25 April 2008


I have been taking notes for a section of the book about pufferfish and, more widely, human appetite. So it's nice, but distracting, to note that the featured article on Wikipedia today is on the pufferfish's tetraodontiform cousin the Mola mola, or Ocean sunfish. Particularly diverting, I think, is this photo of the fry, just two or three millimeters across. The tiny animal is embedded in spines so that it looks like a cross between a starfish and a fish: The article also has a striking picture from 1910 of an adult that weighed 1,600 kg, or 3,500 lb (although bigger individuals, weighing up to 2,300 kg, or 5,100 lb, have been observed): But just in case one is left with only a warm, slightly unfocused feeling of wonder, the Wikipedists (no great prose stylists) remind us that:
The fishery, by-catch and destruction of ocean sunfish are unregulated worldwide.
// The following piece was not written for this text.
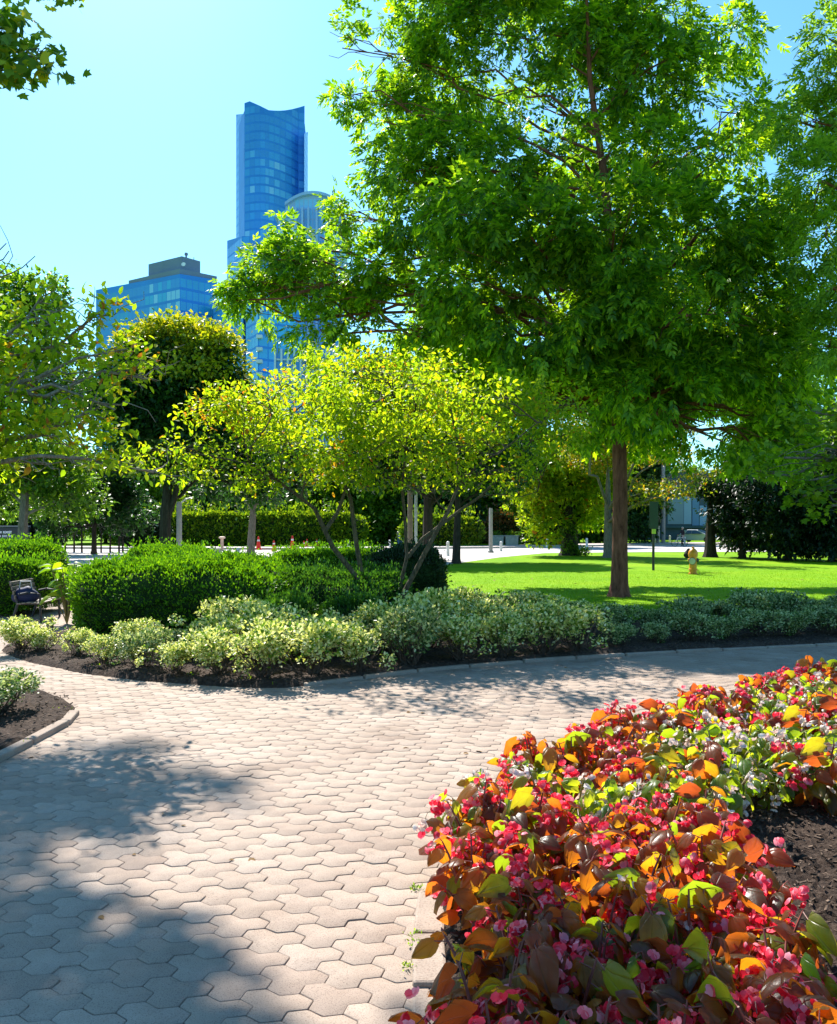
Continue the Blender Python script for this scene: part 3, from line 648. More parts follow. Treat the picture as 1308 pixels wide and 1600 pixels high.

In some areas, the fish are "finned" by fishermen who regard them as worthless bait thieves. This process, in which the fins are cut off, results in the eventual death of the fish, because it can no longer propel itself without its dorsal and anal fins. The species is also threatened by floating trash such as plastic bags which resemble jellyfish, its main diet. Bags can choke and suffocate an individual or fill its stomach to the extent that it starves.